Rapid Detection of Ethyl Carbamate in Chinese Liquor

A recent study examined how to better detect ethyl carbamate, which is a byproduct that occurs naturally during the fermentation process of alcohol. This study, which was published in the journal Talanta, was conducted by a team of researchers at the Dalian Institute of Chemical Physics at the Chinese Academy of Sciences (1). In their study, the research team introduced a novel method that combines gas chromatography with photoionization-induced chemical ionization time-of-flight mass spectrometry (FastGC-PICI-TOFMS), enabling accurate, high-throughput EC analysis in under four minutes (1).

What is ethyl carbamate?

Ethyl carbamate is a process contaminant formed during the fermentation process of alcohol (1,2). It occurs at low levels in products like bread, soy sauce, beer, and wine, but can reach higher concentrations in distilled spirits made from sugar cane or stone fruits due to precursor compounds and high distillation temperatures (2). Ethyl carbamate is considered to be unsafe for human consumption because of its classification as a carcinogenic (1). As a result, current industry practices are putting forth great effort to minimize its presence in finished products.

What did the researchers test in their study?

The research team tested out their FastGC-PICI-TOFMS method to see if it could improve on traditional techniques and overcome some of the key limitations. Integrated in this method was a thermostatic FastGC column maintained at 150 °C for rapid EC separation, as well as a PICI-TOFMS system that eliminates the need for any pre-treatment of samples (1). The thermostatic column plays a critical role in removing matrix interferences, which can otherwise obscure or distort EC measurements, whereas the PICI source ensures efficient ionization and precise quantification of the compound (1).

The proposed method in this study performed well. The researchers reported that the limit of detection (LOD) for ethyl carbamate was measured at 4.4 µg L⁻¹, which was significantly lower than many conventional approaches (1). The method also demonstrated excellent reproducibility, with intra-day precision ranging from 3.2% to 3.7% and inter-day precision of 1.6% (1). These performance metrics suggest the approach can meet both regulatory and industrial needs for routine monitoring.
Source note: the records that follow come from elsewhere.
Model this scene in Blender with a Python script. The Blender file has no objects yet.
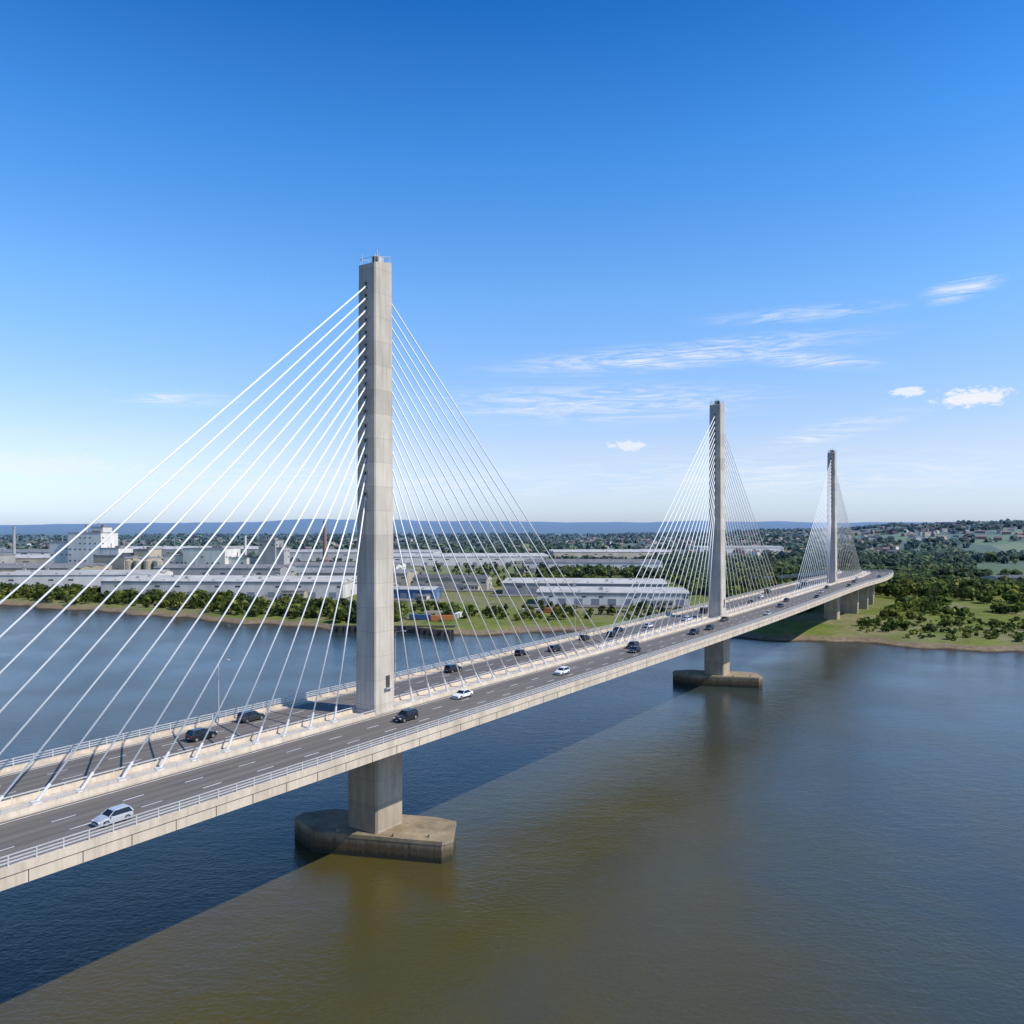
import bpy, math, random
import numpy as np
from mathutils import Vector, Matrix
random.seed(7); rng=np.random.default_rng(7)
scene=bpy.context.scene
R=math.radians

# ------------------------------------------------------------ materials
def newmat(name):
    m=bpy.data.materials.new(name); m.use_nodes=True
    nt=m.node_tree; b=nt.nodes['Principled BSDF']
    return m,nt,b
class N:
    def __init__(s,nt): s.nt=nt
    def add(s,t,**k):
        n=s.nt.nodes.new(t)
        for a,v in k.items(): setattr(n,a,v)
        return n
    def link(s,a,b): s.nt.links.new(a,b)
    def math(s,op,a,b=None,c=None,clamp=False):
        n=s.add('ShaderNodeMath',operation=op,use_clamp=clamp)
        for i,v in enumerate((a,b,c)):
            if v is None: continue
            if isinstance(v,(int,float)): n.inputs[i].default_value=v
            else: s.link(v,n.inputs[i])
        return n.outputs[0]
    def noise(s,vec,scale,detail=4,rough=.55,dist=0.):
        n=s.add('ShaderNodeTexNoise'); n.inputs['Scale'].default_value=scale
        n.inputs['Detail'].default_value=detail; n.inputs['Roughness'].default_value=rough
        n.inputs['Distortion'].default_value=dist
        if vec is not None: s.link(vec,n.inputs['Vector'])
        return n.outputs['Fac']
    def ramp(s,fac,stops,interp='LINEAR'):
        n=s.add('ShaderNodeValToRGB'); n.color_ramp.interpolation=interp
        e=n.color_ramp.elements
        while len(e)<len(stops): e.new(.5)
        for i,(p,c) in enumerate(stops):
            e[i].position=p; e[i].color=(c[0],c[1],c[2],1) if not isinstance(c,(int,float)) else (c,c,c,1)
        s.link(fac,n.inputs[0]); return n.outputs[0]
    def mix(s,f,a,b,mode='MIX'):
        n=s.add('ShaderNodeMix',data_type='RGBA',blend_type=mode)
        for idx,v in ((0,f),(6,a),(7,b)):
            if isinstance(v,(int,float)): n.inputs[idx].default_value=v
            elif isinstance(v,tuple): n.inputs[idx].default_value=(v[0],v[1],v[2],1)
            else: s.link(v,n.inputs[idx])
        return n.outputs[2]
    def mapr(s,v,a,b,c=0.,d=1.,smooth=False):
        n=s.add('ShaderNodeMapRange'); n.clamp=True
        if smooth: n.interpolation_type='SMOOTHSTEP'
        s.link(v,n.inputs[0])
        for i,x in enumerate((a,b,c,d)): n.inputs[i+1].default_value=x
        return n.outputs[0]
    def scale(s,vec,sx,sy,sz):
        n=s.add('ShaderNodeVectorMath',operation='MULTIPLY'); s.link(vec,n.inputs[0]); n.inputs[1].default_value=(sx,sy,sz); return n.outputs[0]
    def pos(s): return s.add('ShaderNodeNewGeometry').outputs['Position']
    def xyz(s,v):
        n=s.add('ShaderNodeSeparateXYZ'); s.link(v,n.inputs[0]); return n.outputs
    def bump(s,h,strength,dist,b):
        n=s.add('ShaderNodeBump'); n.inputs['Strength'].default_value=strength; n.inputs['Distance'].default_value=dist
        s.link(h,n.inputs['Height']); s.link(n.outputs[0],b.inputs['Normal']); return n

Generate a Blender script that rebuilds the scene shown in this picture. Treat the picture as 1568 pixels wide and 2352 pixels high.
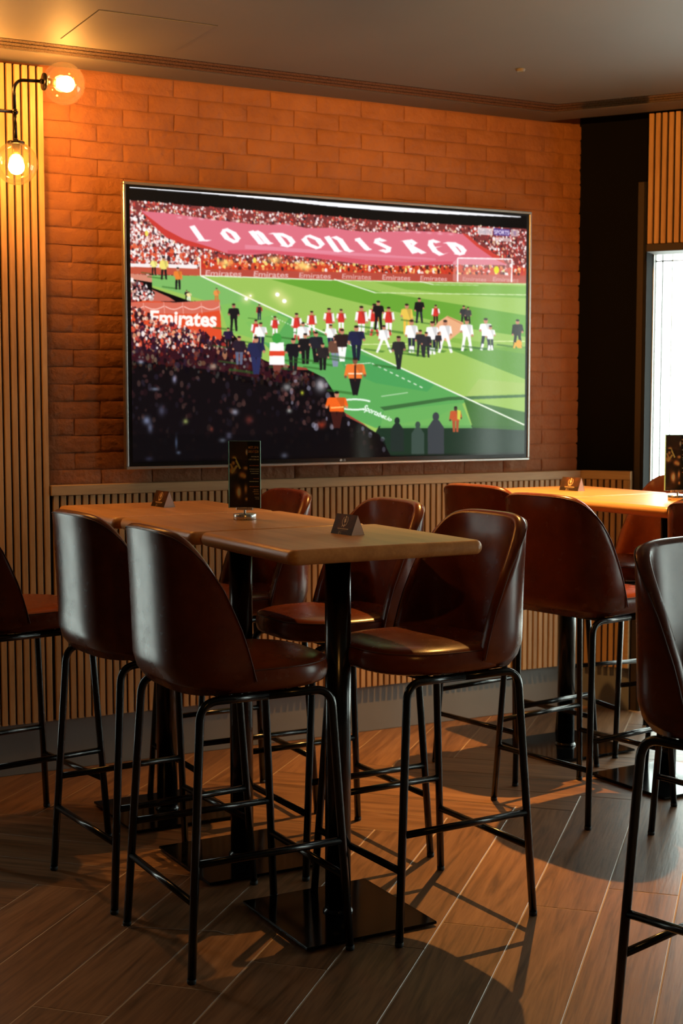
import bpy, math, random
import numpy as np
from mathutils import Vector, Matrix

random.seed(7)
rng = np.random.default_rng(11)
for _o in list(bpy.data.objects):
    bpy.data.objects.remove(_o)
SC = bpy.context.scene
COL = SC.collection

# ------------------------------------------------------------------ camera
# world: x along the brick wall to the right, y into the wall, z up, metres
EYE = 1.459
PITCH = math.radians(4.52)
AZ = math.radians(61.9)                 # wall direction, measured right of the view axis
fh = Vector((math.cos(AZ), math.sin(AZ), 0))
rt = Vector((math.sin(AZ), -math.cos(AZ), 0))
fw = fh * math.cos(PITCH) - Vector((0, 0, 1)) * math.sin(PITCH)
upv = fh * math.sin(PITCH) + Vector((0, 0, 1)) * math.cos(PITCH)
cam_d = bpy.data.cameras.new('camera')
cam_d.sensor_fit = 'VERTICAL'
cam_d.sensor_height = 36.0
cam_d.sensor_width = 24.0
cam_d.lens = 50.0
cam_d.clip_start = 0.05
cam_d.dof.use_dof = True
cam_d.dof.focus_distance = 3.95
cam_d.dof.aperture_fstop = 5.6
cam = bpy.data.objects.new('camera', cam_d)
COL.objects.link(cam)
m = Matrix((rt, upv, -fw)).transposed().to_4x4()
m.translation = Vector((0, 0, EYE))
cam.matrix_world = m
SC.camera = cam

# ------------------------------------------------------------------ world, view
W = bpy.data.worlds.new('overcast_sky')
SC.world = W
W.use_nodes = True
bg = W.node_tree.nodes['Background']
bg.inputs[0].default_value = (0.92, 1.0, 0.95, 1)
bg.inputs[1].default_value = 10.0
SC.view_settings.view_transform = 'Standard'
SC.view_settings.look = 'None'
SC.view_settings.exposure = -0.15
SC.view_settings.gamma = 1.0
SC.view_settings.use_curve_mapping = False
SC.cycles.use_adaptive_sampling = True
SC.cycles.adaptive_threshold = 0.04
SC.cycles.max_bounces = 6
SC.cycles.diffuse_bounces = 3
SC.cycles.glossy_bounces = 3
SC.cycles.transparent_max_bounces = 10
SC.cycles.sample_clamp_indirect = 4.0
SC.cycles.caustics_reflective = False
SC.cycles.caustics_refractive = False

WARM = (1.0, 0.43, 0.075)
# plan of the room
YW = 5.42                               # brick plane
CEIL = 2.73
ND = Vector((0.819, 0.574, 0)); ND.normalize()      # outward normal of the slanted window wall
DD = Vector((ND.y, -ND.x, 0))                        # along it, towards the camera side
CE = ND.x * 3.95 + ND.y * 5.42          # ceiling edge along the slanted wall
CB = CE + 0.166                         # black panel plane
PC = Vector((4.16, 5.41, 0))            # corner of brick and black panel


def rw(s, off, z):                      # point on the slanted wall: along, distance behind the black plane, height
    base = DD * s + ND * (CB + off)
    sh = (PC - ND * PC.dot(ND)).dot(DD)
    p = DD * (s + sh) + ND * (CB + off)
    return Vector((p.x, p.y, z))


def window_portal(name, centre, normal, w, h):
    ld = bpy.data.lights.new(name, 'AREA')
    ld.shape = 'RECTANGLE'; ld.size = w; ld.size_y = h
    ld.cycles.is_portal = True
    o = bpy.data.objects.new(name, ld)
    COL.objects.link(o)
    o.location = centre
    o.rotation_euler = Vector(normal).to_track_quat('-Z', 'Z').to_euler()
    return o


WIN_S0, WIN_S1 = 0.315, 2.60
window_portal('window_daylight', rw((WIN_S0 + WIN_S1) / 2, 0.16, 1.10), -ND, WIN_S1 - WIN_S0, 2.0)


def downlight_lamp(x, y, power, size=0.035, cone=84, blend=1.0, col=(1.0, 0.48, 0.115)):
    ld = bpy.data.lights.new('downlight_lamp', 'SPOT')
    ld.energy = power; ld.color = col
    ld.spot_size = math.radians(cone); ld.spot_blend = blend
    ld.shadow_soft_size = size
    o = bpy.data.objects.new('downlight_lamp', ld)
    COL.objects.link(o)
    o.location = (x, y, CEIL - 0.012)
    return o


# ------------------------------------------------------------------ helpers
class MB:
    """collects faces, builds one mesh object"""
    def __init__(s):
        s.v = []; s.f = []; s.sm = []

    def add(s, vs, fs, smooth=False):
        o = len(s.v)
        s.v += [tuple(p) for p in vs]
        s.f += [tuple(i + o for i in f) for f in fs]
        s.sm += [smooth] * len(fs)
        return s

    def box(s, lo, hi, bev=0.0):
        x0, y0, z0 = lo; x1, y1, z1 = hi
        if bev <= 0:
            vs = [(x0, y0, z0), (x1, y0, z0), (x1, y1, z0), (x0, y1, z0), (x0, y0, z1), (x1, y0, z1), (x1, y1, z1), (x0, y1, z1)]
            return s.add(vs, [(3, 2, 1, 0), (4, 5, 6, 7), (0, 1, 5, 4), (1, 2, 6, 5), (2, 3, 7, 6), (3, 0, 4, 7)])
        b = bev
        vs = []; idx = {}
        for ix, X in enumerate((x0, x1)):
            for iy, Y in enumerate((y0, y1)):
                for iz, Z in enumerate((z0, z1)):
                    sx = b if ix == 0 else -b; sy = b if iy == 0 else -b; sz = b if iz == 0 else -b
                    for a, p in (('x', (X, Y + sy, Z + sz)), ('y', (X + sx, Y, Z + sz)), ('z', (X + sx, Y + sy, Z))):
                        idx[(ix, iy, iz, a)] = len(vs); vs.append(p)
        fs = []
        I = idx
        for i in (0, 1):
            q = [I[(i, 0, 0, 'x')], I[(i, 1, 0, 'x')], I[(i, 1, 1, 'x')], I[(i, 0, 1, 'x')]]
            fs.append(q if i else q[::-1])
            q = [I[(0, i, 0, 'y')], I[(1, i, 0, 'y')], I[(1, i, 1, 'y')], I[(0, i, 1, 'y')]]
            fs.append(q if not i else q[::-1])
            q = [I[(0, 0, i, 'z')], I[(1, 0, i, 'z')], I[(1, 1, i, 'z')], I[(0, 1, i, 'z')]]
            fs.append(q if i else q[::-1])
        for i in (0, 1):
            for j in (0, 1):
                fs.append([I[(0, i, j, 'y')], I[(1, i, j, 'y')], I[(1, i, j, 'z')], I[(0, i, j, 'z')]])
                fs.append([I[(i, 0, j, 'x')], I[(i, 1, j, 'x')], I[(i, 1, j, 'z')], I[(i, 0, j, 'z')]])
                fs.append([I[(i, j, 0, 'x')], I[(i, j, 1, 'x')], I[(i, j, 1, 'y')], I[(i, j, 0, 'y')]])
                for k in (0, 1):
                    if k == 0:
                        fs += [[I[(i, j, kk, 'x')], I[(i, j, kk, 'y')], I[(i, j, kk, 'z')]] for kk in (0, 1)]
        return s.add(vs, fs)

    def tube(s, path, r, n=10, cap=True, r2=None):
        P = [Vector(p) for p in path]
        N = len(P)
        rings = []
        t0 = (P[1] - P[0]).normalized()
        ref = Vector((0, 0, 1)) if abs(t0.z) < 0.9 else Vector((1, 0, 0))
        u = t0.cross(ref).normalized()
        for i in range(N):
            if i == 0: t = (P[1] - P[0])
            elif i == N - 1: t = (P[-1] - P[-2])
            else: t = (P[i + 1] - P[i]).normalized() + (P[i] - P[i - 1]).normalized()
            t.normalize()
            u = (u - t * u.dot(t)).normalized()
            w = t.cross(u)
            rr = r if r2 is None else r + (r2 - r) * i / (N - 1)
            rings.append([P[i] + (u * math.cos(a) + w * math.sin(a)) * rr for a in [2 * math.pi * k / n for k in range(n)]])
        vs = [p for ring in rings for p in ring]
        fs = []
        for i in range(N - 1):
            for k in range(n):
                a = i * n + k; b = i * n + (k + 1) % n
                fs.append((a, b, b + n, a + n))
        s.add(vs, fs, True)
        if cap:
            o = len(s.v) - len(vs)
            s.f += [tuple(o + k for k in range(n))[::-1], tuple(o + (N - 1) * n + k for k in range(n))]
            s.sm += [False, False]
        return s

    def lathe(s, prof, n=32, centre=(0, 0, 0), axis='z', smooth=True):
        cx, cy, cz = centre
        vs = []; fs = []
        for (r, h) in prof:
            for k in range(n):
                a = 2 * math.pi * k / n
                p = (r * math.cos(a), r * math.sin(a), h)
                if axis == 'x': p = (p[2], p[0], p[1])
                if axis == 'y': p = (p[0], p[2], p[1])
                vs.append((cx + p[0], cy + p[1], cz + p[2]))
        for i in range(len(prof) - 1):
            for k in range(n):
                a = i * n + k; b = i * n + (k + 1) % n
                fs.append((a, b, b + n, a + n))
        return s.add(vs, fs, smooth)

    def prism(s, poly, z0, z1):
        n = len(poly)
        ar = sum(poly[i][0] * poly[(i + 1) % n][1] - poly[(i + 1) % n][0] * poly[i][1] for i in range(n))
        if ar < 0: poly = poly[::-1]
        vs = [(p[0], p[1], z0) for p in poly] + [(p[0], p[1], z1) for p in poly]
        fs = [tuple(range(n))[::-1], tuple(range(n, 2 * n))]
        fs += [(i, (i + 1) % n, n + (i + 1) % n, n + i) for i in range(n)]
        return s.add(vs, fs)

    def mesh(s, name):
        me = bpy.data.meshes.new(name)
        me.from_pydata(s.v, [], s.f)
        me.polygons.foreach_set('use_smooth', s.sm)
        me.update()
        return me

    def build(s, name, mat, parent=None, loc=None, rot=None):
        return link(name, s.mesh(name), mat, parent, loc, rot)


def link(name, me, mat=None, parent=None, loc=None, rot=None):
    o = bpy.data.objects.new(name, me)
    COL.objects.link(o)
    if mat is not None and me is not None and len(me.materials) == 0:
        me.materials.append(mat)
    if parent is not None: o.parent = parent
    if loc is not None: o.location = loc
    if rot is not None: o.rotation_euler = rot
    return o


def empty(name, loc=(0, 0, 0), rz=0.0):
    o = bpy.data.objects.new(name, None)
    o.empty_display_size = 0.1
    COL.objects.link(o)
    o.location = loc; o.rotation_euler = (0, 0, rz)
    return o


def tag(o, label=None, cat=None, group=None, kind=None):
    if label: o['label'] = label
    if cat: o['category'] = cat
    if group: o['group'] = group
    if kind: o['kind'] = kind
    return o


def copy_tree(o, parent=None):
    c = o.copy()
    COL.objects.link(c)
    c.parent = parent
    for ch in list(o.children):
        copy_tree(ch, c)
    return c


# ------------------------------------------------------------------ materials
def new_mat(name):
    mt = bpy.data.materials.new(name)
    mt.use_nodes = True
    nt = mt.node_tree
    return mt, nt, nt.nodes['Principled BSDF']


def simple(name, col, rough=0.5, metal=0.0, coat=0.0, spec=0.5, bump=0.0, bscale=200.0):
    mt, nt, b = new_mat(name)
    b.inputs['Base Color'].default_value = (*col, 1)
    b.inputs['Roughness'].default_value = rough
    b.inputs['Metallic'].default_value = metal
    b.inputs['Coat Weight'].default_value = coat
    b.inputs['Specular IOR Level'].default_value = spec
    N = nt.nodes
    tc = N.new('ShaderNodeTexCoord')
    nz = N.new('ShaderNodeTexNoise'); nz.inputs['Scale'].default_value = bscale; nz.inputs['Detail'].default_value = 3
    nt.links.new(tc.outputs['Object'], nz.inputs['Vector'])
    mr = N.new('ShaderNodeMapRange')
    mr.inputs['To Min'].default_value = max(0.02, rough - 0.05); mr.inputs['To Max'].default_value = min(1, rough + 0.05)
    nt.links.new(nz.outputs['Fac'], mr.inputs['Value'])
    nt.links.new(mr.outputs['Result'], b.inputs['Roughness'])
    if bump > 0:
        bp = N.new('ShaderNodeBump'); bp.inputs['Strength'].default_value = bump; bp.inputs['Distance'].default_value = 0.002
        nt.links.new(nz.outputs['Fac'], bp.inputs['Height'])
        nt.links.new(bp.outputs['Normal'], b.inputs['Normal'])
    return mt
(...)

In practical trials, the team applied the FastGC-PICI-TOFMS technique to four distinct types of Chinese liquor, each with unique flavor profiles and production methods (1). The results confirmed the method’s versatility and accuracy across different product types, reinforcing its potential for broad application in the liquor industry. Beyond Chinese liquor, the researchers believe the technique could be adapted to test other alcoholic beverages, including wines and spirits, where ethyl carbamate contamination is also a concern (1).

One of the key advantages of the method is its high-throughput capability. By cutting analysis time to less than four minutes per sample and removing the need for pre-treatment, producers can screen a far greater number of batches during manufacturing (1). This improvement could be useful for quality control departments, helping them detect contamination earlier and respond more swiftly to potential safety issues (1).

The study also explored how column temperature and split ratio in FastGC influence separation efficiency, providing valuable optimization data for analytical chemists. Notably, the approach does not depend on high-resolution mass spectrometry (HRMS), which can be costly and less accessible to smaller laboratories (1).

What are the implications of this study?

There are several important implications to this study. As public health agencies and food safety regulators around the world push for stricter monitoring of carcinogenic compounds in consumables, having a rapid, reliable, and cost-effective method for EC detection could help ensure compliance while reducing the economic burden on producers (1).

Interest and consumption of alcoholic beverages is expected to continue to grow. As such, techniques like FastGC-PICI-TOFMS are expected to be utilized in food safety testing.

References

1. Li, Y.; Fan, Z.; Zhang, S.; et al. Rapid Measurement of Ethyl Carbamate in Chinese Liquor by Fast Gas Chromatography Photoionization-induced Chemical Ionization Mass Spectrometry. Talanta 2025, 282, 126965. DOI: 10.1016/j.talanta.2024.126965
2. U. S. Food and Drug Administration, Ethyl Carbamate. FDA.gov. Available at: https://www.fda.gov/food/process-contaminants-food/ethyl-carbamate (accessed 2025-08-13).